*Job*
Repeat the whole of the data, keeping every detail the same.

*Supplied information*
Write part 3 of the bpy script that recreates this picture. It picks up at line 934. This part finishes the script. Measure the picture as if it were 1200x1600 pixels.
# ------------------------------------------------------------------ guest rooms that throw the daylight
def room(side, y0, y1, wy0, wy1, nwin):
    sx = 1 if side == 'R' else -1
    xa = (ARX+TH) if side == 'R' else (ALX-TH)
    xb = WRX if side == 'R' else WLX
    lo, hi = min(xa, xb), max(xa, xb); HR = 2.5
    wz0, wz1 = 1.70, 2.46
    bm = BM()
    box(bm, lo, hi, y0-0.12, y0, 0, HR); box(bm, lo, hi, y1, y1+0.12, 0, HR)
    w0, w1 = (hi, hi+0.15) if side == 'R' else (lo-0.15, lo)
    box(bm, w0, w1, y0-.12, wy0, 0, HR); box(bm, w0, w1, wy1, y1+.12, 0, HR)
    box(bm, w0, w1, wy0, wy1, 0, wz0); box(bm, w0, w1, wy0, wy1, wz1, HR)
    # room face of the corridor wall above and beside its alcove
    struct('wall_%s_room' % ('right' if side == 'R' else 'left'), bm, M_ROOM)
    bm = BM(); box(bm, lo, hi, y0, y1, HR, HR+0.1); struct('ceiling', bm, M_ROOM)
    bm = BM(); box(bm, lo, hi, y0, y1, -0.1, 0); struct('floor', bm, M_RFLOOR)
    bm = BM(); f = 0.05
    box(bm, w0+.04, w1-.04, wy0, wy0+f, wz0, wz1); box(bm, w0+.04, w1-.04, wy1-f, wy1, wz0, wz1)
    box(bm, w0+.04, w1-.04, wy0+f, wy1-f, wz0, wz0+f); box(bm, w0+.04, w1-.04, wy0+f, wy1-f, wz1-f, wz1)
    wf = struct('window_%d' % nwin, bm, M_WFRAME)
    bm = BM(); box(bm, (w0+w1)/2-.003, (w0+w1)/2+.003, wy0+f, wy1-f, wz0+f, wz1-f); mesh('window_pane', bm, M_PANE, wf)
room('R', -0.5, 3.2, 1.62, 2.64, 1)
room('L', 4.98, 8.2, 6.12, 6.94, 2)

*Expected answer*
Write part 3 of the bpy script that recreates this picture. It picks up at line 934. This part finishes the script. Measure the picture as if it were 1200x1600 pixels.
# ------------------------------------------------------------------ guest rooms that throw the daylight
def room(side, y0, y1, wy0, wy1, nwin):
    sx = 1 if side == 'R' else -1
    xa = (ARX+TH) if side == 'R' else (ALX-TH)
    xb = WRX if side == 'R' else WLX
    lo, hi = min(xa, xb), max(xa, xb); HR = 2.5
    wz0, wz1 = 1.70, 2.46
    bm = BM()
    box(bm, lo, hi, y0-0.12, y0, 0, HR); box(bm, lo, hi, y1, y1+0.12, 0, HR)
    w0, w1 = (hi, hi+0.15) if side == 'R' else (lo-0.15, lo)
    box(bm, w0, w1, y0-.12, wy0, 0, HR); box(bm, w0, w1, wy1, y1+.12, 0, HR)
    box(bm, w0, w1, wy0, wy1, 0, wz0); box(bm, w0, w1, wy0, wy1, wz1, HR)
    # room face of the corridor wall above and beside its alcove
    struct('wall_%s_room' % ('right' if side == 'R' else 'left'), bm, M_ROOM)
    bm = BM(); box(bm, lo, hi, y0, y1, HR, HR+0.1); struct('ceiling', bm, M_ROOM)
    bm = BM(); box(bm, lo, hi, y0, y1, -0.1, 0); struct('floor', bm, M_RFLOOR)
    bm = BM(); f = 0.05
    box(bm, w0+.04, w1-.04, wy0, wy0+f, wz0, wz1); box(bm, w0+.04, w1-.04, wy1-f, wy1, wz0, wz1)
    box(bm, w0+.04, w1-.04, wy0+f, wy1-f, wz0, wz0+f); box(bm, w0+.04, w1-.04, wy0+f, wy1-f, wz1-f, wz1)
    wf = struct('window_%d' % nwin, bm, M_WFRAME)
    bm = BM(); box(bm, (w0+w1)/2-.003, (w0+w1)/2+.003, wy0+f, wy1-f, wz0+f, wz1-f); mesh('window_pane', bm, M_PANE, wf)
room('R', -0.5, 3.2, 1.62, 2.64, 1)
room('L', 4.98, 8.2, 6.12, 6.94, 2)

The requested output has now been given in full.